Robert Bowers faces 29 charges, including murder and hate crimes, but lacked any connection to a State Department-designated terrorist group

Eric Cortellessa covers American politics for The Times of Israel.

Driver's license photo of Pittsburgh synagogue massacre suspect Robert Bowers (Pennsylvania DOT)
Driver's license photo of Pittsburgh synagogue massacre suspect Robert Bowers (Pennsylvania DOT)

WASHINGTON, DC — According to the Anti-Defamation League, Robert Bowers carried out what is likely the deadliest attack against the Jewish community in American history when he opened fire inside a Pittsburgh synagogue on Saturday, killing 11 congregants and injuring four police officers.

Bowers’ social media accounts were littered with anti-Jewish hatred and conspiracy theories. He also screamed “All Jews must die” when he confronted law enforcement after committing the massacre.

His shooting spree at the Tree of Life synagogue was an unprecedented act of political anti-Semitic violence on American soil.

But it was not, according to the US government, an act of domestic terrorism.

On Saturday afternoon, federal prosecutors announced that Bowers would face 29 charges, including 11 counts of using a firearm to commit murder and several counts of hate crimes, such as obstructing the exercise of religious beliefs resulting in death and obstructing the exercise of religious beliefs resulting in bodily injury to a public safety officer.

A fan holds up a sign to honor the victims of the shooting at the Tree of Life synagogue during the game between the Pittsburgh Steelers and the Cleveland Browns at Heinz Field in Pittsburgh, Pennsylvania, on October 28, 2018. (Joe Sargent/Getty Images/AFP)

Yet the reason he will not face domestic terrorism charges is simple — no such charge actually exists.

“There is no federal crime labeled domestic terrorism,” Department of Justice spokeswoman, Sarah Isgur Flores, told The Times of Israel on Sunday.

While the US Patriot Act, passed in 2001 by the George W. Bush administration, following the September 11 attacks, includes a working definition of “domestic terrorism,” no crime was ever created to match such a designation.

The law describes domestic terrorism as an attempt to “intimidate or coerce a civilian population; to influence the policy of a government by intimidation or coercion; or to affect the conduct of a government by mass destruction, assassination, or kidnapping.”

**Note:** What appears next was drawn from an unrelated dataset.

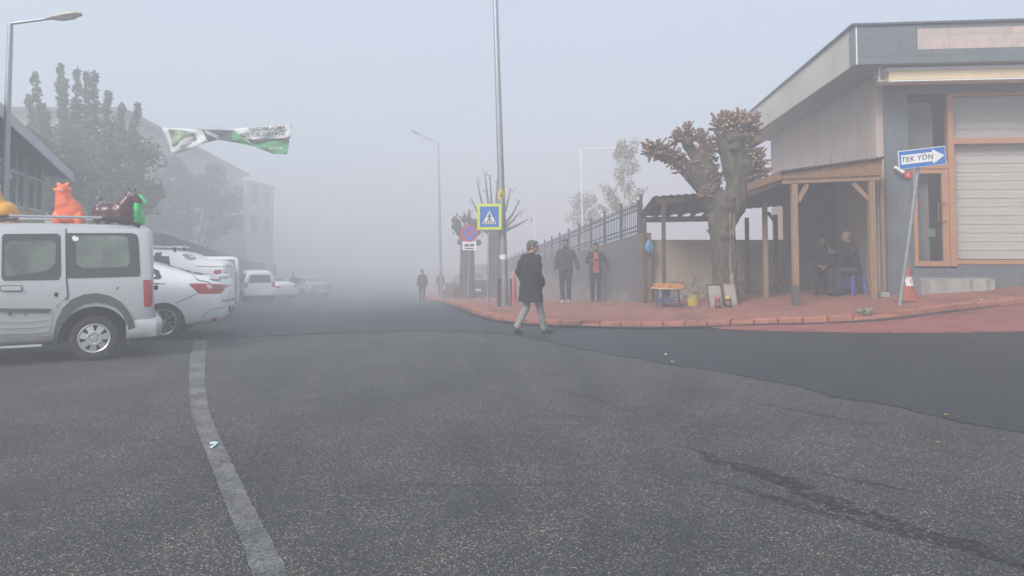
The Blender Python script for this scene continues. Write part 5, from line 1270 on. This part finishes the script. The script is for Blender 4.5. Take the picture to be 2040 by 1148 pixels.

The most common terrorism-related charge in US courts is providing “material support” to one of the State Department-designated foreign terrorism organizations. There were roughly 300 such prosecutions from 2001 to 2011 that resulted in indictments related to jihadist terror or national security charges, according to the Center on Law and Security.

While Bowers’ motives seem plainly evidenced through his social media accounts and verbal proclamations at the scene of the massacre, he acted alone and not on behalf of any terror group.

There have been other recent tragedies in which a lone gunman slaughtered innocent civilians, including at places of worship, and did not face terrorism charges.

Alex Fields is suspected of driving his car into a crowd at a white nationalist rally in Charlottesville, Virginia, last year, killing a counter protester. Fields is being charged with a number murder charges by the state of Virginia.

Dylann Roof was convicted on federal and state crimes, including hate crimes, for killing nine African-Americans at a Charleston, South Carolina church in the summer of 2015. He has been sentenced the death penalty.

Neither Field nor Roof were hit with terrorist-related charges.